Yeah, thanks, Rob. Great question. Yeah, as you can see, it was very tight at year-end. But just given the fact that the HDRD Complex has been stabilizing in terms of overall production, we've been operating at 3,000 barrels a day for the last couple of weeks. So it's been pretty positive. Liquidity is improving day by day. And I think the big thing is we will receive or we have received the Capital Emission Credits for Q1. So it's around CAD 21.6 million. So from a liquidity, it's improving. From a renewal of our credit facility, those discussions are still ongoing with our capital providers. I would indicate that they are all supportive of this facility and as well as the general energy transition role that we play, I think, overall.
Our hope is that we could finalize an extension of this facility here over the next couple of months.
Okay.
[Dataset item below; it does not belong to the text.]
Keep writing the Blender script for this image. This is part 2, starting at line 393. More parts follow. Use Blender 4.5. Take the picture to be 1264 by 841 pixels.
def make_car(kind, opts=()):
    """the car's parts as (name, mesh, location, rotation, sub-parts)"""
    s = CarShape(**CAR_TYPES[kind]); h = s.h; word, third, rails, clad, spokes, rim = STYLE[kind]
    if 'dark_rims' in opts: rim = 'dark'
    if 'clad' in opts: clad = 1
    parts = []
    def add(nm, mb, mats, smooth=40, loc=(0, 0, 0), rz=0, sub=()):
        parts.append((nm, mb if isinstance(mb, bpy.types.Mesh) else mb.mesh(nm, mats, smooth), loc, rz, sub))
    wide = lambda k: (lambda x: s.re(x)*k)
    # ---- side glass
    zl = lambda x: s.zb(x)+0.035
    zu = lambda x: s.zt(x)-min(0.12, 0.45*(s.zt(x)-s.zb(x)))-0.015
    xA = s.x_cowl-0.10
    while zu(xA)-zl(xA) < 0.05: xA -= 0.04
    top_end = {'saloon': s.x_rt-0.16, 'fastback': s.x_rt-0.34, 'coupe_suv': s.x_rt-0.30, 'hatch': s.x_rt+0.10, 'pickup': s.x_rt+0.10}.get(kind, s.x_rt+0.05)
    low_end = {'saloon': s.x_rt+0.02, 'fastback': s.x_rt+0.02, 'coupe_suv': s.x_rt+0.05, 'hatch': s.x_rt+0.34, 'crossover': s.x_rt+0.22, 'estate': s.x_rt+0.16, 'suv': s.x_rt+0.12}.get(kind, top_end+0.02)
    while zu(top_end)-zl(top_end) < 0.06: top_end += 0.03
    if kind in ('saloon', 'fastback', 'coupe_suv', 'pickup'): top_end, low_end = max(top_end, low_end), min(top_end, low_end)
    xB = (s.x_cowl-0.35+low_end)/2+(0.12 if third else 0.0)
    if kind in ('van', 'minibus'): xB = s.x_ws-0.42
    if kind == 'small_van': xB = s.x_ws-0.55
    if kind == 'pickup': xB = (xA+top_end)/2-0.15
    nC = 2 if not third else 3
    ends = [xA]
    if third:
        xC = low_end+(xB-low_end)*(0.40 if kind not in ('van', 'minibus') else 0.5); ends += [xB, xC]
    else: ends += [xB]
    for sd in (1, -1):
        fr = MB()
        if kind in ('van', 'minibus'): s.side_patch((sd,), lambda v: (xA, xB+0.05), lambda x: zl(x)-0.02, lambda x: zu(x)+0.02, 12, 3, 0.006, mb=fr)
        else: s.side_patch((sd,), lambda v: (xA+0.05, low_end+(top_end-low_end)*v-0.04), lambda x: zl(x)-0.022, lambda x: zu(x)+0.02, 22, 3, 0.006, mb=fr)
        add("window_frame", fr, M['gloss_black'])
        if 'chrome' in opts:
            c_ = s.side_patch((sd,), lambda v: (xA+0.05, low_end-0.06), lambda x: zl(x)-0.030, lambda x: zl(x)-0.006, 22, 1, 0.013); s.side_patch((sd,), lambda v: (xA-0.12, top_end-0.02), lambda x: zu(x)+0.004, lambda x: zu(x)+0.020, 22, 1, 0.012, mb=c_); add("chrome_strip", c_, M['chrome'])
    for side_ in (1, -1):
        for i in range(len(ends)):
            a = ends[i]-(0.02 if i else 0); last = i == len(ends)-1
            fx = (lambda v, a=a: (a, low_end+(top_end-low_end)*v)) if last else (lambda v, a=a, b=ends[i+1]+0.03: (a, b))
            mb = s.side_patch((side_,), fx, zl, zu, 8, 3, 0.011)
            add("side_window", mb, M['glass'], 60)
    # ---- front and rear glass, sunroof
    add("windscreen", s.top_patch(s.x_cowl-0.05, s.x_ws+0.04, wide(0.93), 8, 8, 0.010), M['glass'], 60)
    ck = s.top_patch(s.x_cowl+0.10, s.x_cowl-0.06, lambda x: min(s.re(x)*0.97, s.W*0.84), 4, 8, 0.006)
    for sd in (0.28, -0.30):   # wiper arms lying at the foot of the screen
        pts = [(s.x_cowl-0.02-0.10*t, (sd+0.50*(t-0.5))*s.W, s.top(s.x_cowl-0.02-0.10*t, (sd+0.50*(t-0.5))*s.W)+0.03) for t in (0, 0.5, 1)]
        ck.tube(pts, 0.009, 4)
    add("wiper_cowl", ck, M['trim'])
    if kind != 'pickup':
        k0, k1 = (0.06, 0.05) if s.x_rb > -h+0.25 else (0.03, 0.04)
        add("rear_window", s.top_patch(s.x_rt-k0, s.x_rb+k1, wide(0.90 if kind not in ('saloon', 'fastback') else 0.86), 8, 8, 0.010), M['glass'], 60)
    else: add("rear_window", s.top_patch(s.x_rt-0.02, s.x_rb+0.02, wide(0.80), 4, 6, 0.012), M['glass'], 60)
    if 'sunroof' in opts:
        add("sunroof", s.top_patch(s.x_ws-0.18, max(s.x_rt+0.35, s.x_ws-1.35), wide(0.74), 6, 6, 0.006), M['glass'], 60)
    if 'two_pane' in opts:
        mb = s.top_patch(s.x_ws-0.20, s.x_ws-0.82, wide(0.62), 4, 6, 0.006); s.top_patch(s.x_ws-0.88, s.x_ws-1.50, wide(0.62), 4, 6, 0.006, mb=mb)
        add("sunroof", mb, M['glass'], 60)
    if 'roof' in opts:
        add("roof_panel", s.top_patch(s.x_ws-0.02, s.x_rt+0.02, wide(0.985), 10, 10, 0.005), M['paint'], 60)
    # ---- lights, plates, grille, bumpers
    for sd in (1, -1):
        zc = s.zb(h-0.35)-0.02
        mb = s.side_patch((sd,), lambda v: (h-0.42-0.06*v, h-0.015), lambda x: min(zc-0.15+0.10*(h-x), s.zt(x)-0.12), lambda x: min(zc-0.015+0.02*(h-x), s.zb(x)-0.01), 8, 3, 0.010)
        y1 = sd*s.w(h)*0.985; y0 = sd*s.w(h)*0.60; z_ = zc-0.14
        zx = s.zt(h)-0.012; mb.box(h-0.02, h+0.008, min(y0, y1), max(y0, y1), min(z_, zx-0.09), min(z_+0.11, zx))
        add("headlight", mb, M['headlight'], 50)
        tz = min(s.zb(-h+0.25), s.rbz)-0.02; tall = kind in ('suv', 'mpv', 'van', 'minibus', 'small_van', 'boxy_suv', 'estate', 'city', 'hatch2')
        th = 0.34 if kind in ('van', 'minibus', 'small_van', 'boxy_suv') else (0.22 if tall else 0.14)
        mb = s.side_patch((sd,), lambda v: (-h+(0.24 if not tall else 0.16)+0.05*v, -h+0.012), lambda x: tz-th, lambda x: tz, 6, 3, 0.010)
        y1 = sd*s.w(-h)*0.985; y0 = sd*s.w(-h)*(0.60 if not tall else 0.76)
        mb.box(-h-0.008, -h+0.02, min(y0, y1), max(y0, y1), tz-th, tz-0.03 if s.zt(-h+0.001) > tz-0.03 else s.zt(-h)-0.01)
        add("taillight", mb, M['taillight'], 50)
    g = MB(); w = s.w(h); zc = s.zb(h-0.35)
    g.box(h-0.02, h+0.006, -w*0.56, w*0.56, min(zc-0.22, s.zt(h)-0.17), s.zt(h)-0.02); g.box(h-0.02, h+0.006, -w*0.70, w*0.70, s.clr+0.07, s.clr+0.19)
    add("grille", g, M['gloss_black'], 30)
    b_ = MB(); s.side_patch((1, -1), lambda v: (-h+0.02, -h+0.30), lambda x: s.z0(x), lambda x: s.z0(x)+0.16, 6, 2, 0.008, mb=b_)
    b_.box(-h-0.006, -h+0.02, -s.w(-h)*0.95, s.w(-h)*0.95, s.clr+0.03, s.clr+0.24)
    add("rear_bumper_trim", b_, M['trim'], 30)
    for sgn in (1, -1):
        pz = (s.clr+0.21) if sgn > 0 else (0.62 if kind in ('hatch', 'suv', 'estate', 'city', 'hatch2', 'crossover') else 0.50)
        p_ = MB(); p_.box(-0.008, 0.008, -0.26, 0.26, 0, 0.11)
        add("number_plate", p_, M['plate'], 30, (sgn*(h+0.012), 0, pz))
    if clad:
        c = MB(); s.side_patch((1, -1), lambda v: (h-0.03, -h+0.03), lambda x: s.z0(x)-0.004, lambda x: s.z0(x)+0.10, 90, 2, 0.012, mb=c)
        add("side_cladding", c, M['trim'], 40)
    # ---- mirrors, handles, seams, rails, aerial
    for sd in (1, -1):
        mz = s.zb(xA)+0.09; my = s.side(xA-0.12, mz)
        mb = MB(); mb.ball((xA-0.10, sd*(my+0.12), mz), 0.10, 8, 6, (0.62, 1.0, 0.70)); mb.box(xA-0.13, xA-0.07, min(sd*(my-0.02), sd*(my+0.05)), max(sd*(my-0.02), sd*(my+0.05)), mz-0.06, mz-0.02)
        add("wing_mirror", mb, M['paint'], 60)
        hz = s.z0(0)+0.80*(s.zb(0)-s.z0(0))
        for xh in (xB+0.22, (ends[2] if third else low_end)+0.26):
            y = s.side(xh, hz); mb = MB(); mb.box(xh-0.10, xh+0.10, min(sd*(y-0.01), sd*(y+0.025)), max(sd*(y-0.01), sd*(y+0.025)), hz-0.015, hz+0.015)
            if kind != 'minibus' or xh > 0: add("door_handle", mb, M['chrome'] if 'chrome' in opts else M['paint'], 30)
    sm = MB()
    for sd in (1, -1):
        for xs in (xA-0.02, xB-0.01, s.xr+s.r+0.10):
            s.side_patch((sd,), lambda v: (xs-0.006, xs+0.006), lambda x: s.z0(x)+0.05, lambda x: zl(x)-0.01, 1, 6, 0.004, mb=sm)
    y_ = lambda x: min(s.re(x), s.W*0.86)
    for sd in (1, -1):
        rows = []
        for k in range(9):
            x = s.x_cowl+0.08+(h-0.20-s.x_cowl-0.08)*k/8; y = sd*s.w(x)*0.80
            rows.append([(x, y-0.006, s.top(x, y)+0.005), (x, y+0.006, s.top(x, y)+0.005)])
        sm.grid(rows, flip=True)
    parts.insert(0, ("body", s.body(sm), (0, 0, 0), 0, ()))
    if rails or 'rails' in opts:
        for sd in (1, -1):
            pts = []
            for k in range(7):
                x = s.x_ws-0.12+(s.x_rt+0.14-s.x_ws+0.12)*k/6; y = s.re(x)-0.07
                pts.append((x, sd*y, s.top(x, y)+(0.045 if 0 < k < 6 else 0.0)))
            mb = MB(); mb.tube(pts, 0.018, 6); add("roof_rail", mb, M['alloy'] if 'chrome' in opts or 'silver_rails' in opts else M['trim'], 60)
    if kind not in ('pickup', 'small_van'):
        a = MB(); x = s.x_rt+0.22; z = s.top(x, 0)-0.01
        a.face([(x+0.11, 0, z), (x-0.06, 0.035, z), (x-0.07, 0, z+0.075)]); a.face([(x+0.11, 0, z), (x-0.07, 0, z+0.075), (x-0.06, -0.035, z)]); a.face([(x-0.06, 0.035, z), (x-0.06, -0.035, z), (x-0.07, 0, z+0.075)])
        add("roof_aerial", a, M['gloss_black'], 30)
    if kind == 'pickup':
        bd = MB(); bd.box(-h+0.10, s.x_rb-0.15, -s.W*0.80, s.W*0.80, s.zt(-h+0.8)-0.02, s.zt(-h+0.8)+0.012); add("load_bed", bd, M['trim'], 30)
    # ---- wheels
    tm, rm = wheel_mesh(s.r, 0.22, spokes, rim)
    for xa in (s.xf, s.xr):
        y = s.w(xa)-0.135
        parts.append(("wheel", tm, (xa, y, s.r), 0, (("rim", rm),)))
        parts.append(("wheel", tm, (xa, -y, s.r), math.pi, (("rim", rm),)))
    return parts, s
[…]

As you've acknowledged, without giving any quantification, SAF is obviously a big ticket. What are your thoughts on bringing a third-party partner, not just a lender, but an equity partner?
It's probably a little bit early to speculate on that. Obviously, we will evaluate it as we go. It will depend on how things progress over the next year and a half when we will get to the point to make an FID decision. I would say we're not averse to it, but we also feel like it's a very, very good project. We are going to make sure that the commercial underpinnings provide the right risk-return profile so that we will ensure that we can attract the capital to make that investment if everything comes together the way we think it will. It's a little bit early. I would say we're not averse. But right now, with everything we're seeing, we may not need that partner.
Okay. When you look forward here just where the market is for SAF and where PGR is, can we assume you'll be looking at sites other than PGR for the SAF project?
At this point, we are looking at opportunities. But we actually think there's a very strong case for the facility to be done in the PG area. There are some attractive locations in conjunction with the existing refineries. And the ability to blend the Jet A-1 fuel with the SAF is very important for the end product that needs to get to market. So we actually think there's a lot of advantages to having it located near the HDRD and conventional refinery. There's also very good logistics for feedstock coming through there. And it's a straight shot, easy to get to the end market in British Columbia.
My pipe or by rail and road?
Rail. Rail.
Okay. Yeah. Thanks, guys.
All right. Thank you. There are no further questions at this time. I would like to turn it back to Jeremy Baines for closing remarks.
Thank you, everyone, for joining us on the call. Please don't hesitate to reach out to me or the team if you have any further questions. Thank you.
Thank you, presenters. Ladies and gentlemen, this concludes today's conference call. Thank you for participating. You may now disconnect.